There are two sure signs that Florida will have turned a “Flori-duh” image corner. One is when the state legislature is no longer held hostage by the NRA. The other: when we no longer see those “Poisonous snake loose” headlines. Stuff happens, and creatures will periodically escape from their enclosures. We get it. But venomous snake licenses?

U.S. Attorney Makes Controversial Call

Being against the death penalty is a stand that normally won’t draw overwhelming criticism these days. The system is manifestly fallible, circumstances matter mightily and there’s even a terse commandment that forbids killing without any contextual loophole.

But when you’re a U.S. State Attorney and you make the pronouncement that you will not seek the death penalty in ANY first-degree murder case, you are courting critics across the board.
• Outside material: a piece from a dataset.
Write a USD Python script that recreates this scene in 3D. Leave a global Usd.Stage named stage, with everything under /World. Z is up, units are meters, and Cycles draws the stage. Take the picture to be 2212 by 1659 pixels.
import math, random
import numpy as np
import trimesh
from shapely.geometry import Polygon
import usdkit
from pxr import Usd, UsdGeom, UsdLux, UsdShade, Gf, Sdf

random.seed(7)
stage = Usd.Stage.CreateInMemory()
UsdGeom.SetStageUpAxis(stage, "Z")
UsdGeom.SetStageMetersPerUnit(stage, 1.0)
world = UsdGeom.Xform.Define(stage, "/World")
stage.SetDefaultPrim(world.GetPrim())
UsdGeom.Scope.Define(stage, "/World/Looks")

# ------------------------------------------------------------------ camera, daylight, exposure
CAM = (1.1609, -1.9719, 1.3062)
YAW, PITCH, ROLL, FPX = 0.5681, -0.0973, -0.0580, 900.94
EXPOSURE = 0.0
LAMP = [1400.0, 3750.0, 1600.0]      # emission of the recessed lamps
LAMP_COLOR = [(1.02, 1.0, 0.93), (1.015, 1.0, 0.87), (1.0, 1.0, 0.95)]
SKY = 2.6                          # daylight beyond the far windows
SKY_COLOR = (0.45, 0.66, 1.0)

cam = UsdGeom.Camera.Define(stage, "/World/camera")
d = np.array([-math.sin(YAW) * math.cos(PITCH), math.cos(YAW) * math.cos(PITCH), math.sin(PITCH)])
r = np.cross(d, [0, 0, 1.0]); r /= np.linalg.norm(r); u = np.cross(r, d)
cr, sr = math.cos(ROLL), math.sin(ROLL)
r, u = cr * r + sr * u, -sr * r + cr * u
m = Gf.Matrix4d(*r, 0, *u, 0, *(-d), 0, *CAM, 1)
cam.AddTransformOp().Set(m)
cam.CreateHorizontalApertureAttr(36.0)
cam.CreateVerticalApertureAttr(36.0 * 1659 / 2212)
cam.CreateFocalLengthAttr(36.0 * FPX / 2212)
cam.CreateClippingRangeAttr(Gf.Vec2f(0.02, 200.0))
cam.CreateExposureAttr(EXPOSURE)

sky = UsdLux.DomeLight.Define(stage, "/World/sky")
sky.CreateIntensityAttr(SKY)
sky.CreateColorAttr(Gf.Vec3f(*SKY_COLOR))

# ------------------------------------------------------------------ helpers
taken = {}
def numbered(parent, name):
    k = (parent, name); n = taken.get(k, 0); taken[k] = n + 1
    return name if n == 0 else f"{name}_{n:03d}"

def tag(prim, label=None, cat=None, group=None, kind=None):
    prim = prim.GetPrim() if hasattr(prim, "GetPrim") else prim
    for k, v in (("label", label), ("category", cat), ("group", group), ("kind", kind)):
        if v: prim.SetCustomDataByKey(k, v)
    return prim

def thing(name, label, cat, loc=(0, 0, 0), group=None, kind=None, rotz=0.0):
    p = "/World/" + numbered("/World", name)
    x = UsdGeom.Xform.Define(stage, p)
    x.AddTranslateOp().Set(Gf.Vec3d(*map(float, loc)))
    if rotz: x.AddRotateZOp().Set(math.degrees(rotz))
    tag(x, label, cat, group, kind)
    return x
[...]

That’s what has happened to Aramis Ayala, the recently-elected  Democratic Orange-Osceola state attorney.

Ayala, the first African-American state attorney elected in Florida history, said flat-out that she would not make an exception in the case of an accused cop-killer. Her blanket stand against the death penalty prompted Gov. Rick Scott to remove her from the case and assign it to another state attorney.

The elected legal establishment, led by Attorney General Pam Bondi and the Prosecuting Attorneys Association, initially piled on in rebuke. But a number of prominent lawyers, including former Florida Supreme Court justices, have challenged Scott’s move as a dangerous precedent. And Ayala herself is legally contesting it.

The rebukes would be grossly unfair if they merely criticized her discretion in this case. A cop-killing suspect guarantees maximum profile and emotion–and even political partisanship. But this is not solely about discretion and judgment in a given case. This is about misleading voters.

When Ayala ran for office last fall, she did not run on an anti-death penalty platform. This uproar is not just about her call in a specific case; this is about her unequivocal position on the issue. She should have made that clear to the voters, especially those who weren’t aware that she accepted $1 million in campaign donations from liberal activist and billionaire George Soros, who opposes the death penalty.

Ayala is not wrong for her position that pursuing death sentences is “not in the best interests of this community or in the best interest of justice.” In fact, I would have voted for her. She is wrong for not making this position public when she ran for office.

Common Sense Prevails Legally

* Call it a win for public safety, the sort of victory that is too infrequent when it comes to the law and guns in this state. When Pinellas-Pasco Circuit Court Judge Susan Barthle made the decision that Curtis Reeve didn’t kill Chad Oulson in Stand Your Ground-rationalized self-defense, she also made a de facto statement that the process hasn’t been totally hijacked by Marion Hammer and the NRA puppeteers.

By allowing the case to proceed to trial, Judge Barthle made the point that credible physical evidence was lacking. By so doing, she also indicated that firing a weapon in response to tossed popcorn just might be as legally flawed as it is common-sensically absurd.

* In another win for the forces of fairness and common sense, Gov. Rick Scott has signed into law a requirement that all 12 members of a jury must agree for a death sentence to be imposed. The previous requirement–10 out of 12 jurors–was thrown out as unconstitutional by the Florida Supreme Court last October.

The bottom line, and it took a frustratingly long time to get to it, was this. Invoking the ultimate penalty, one that is reached in far-from-infallible context, should require nothing less than jury unanimity. Of course it should.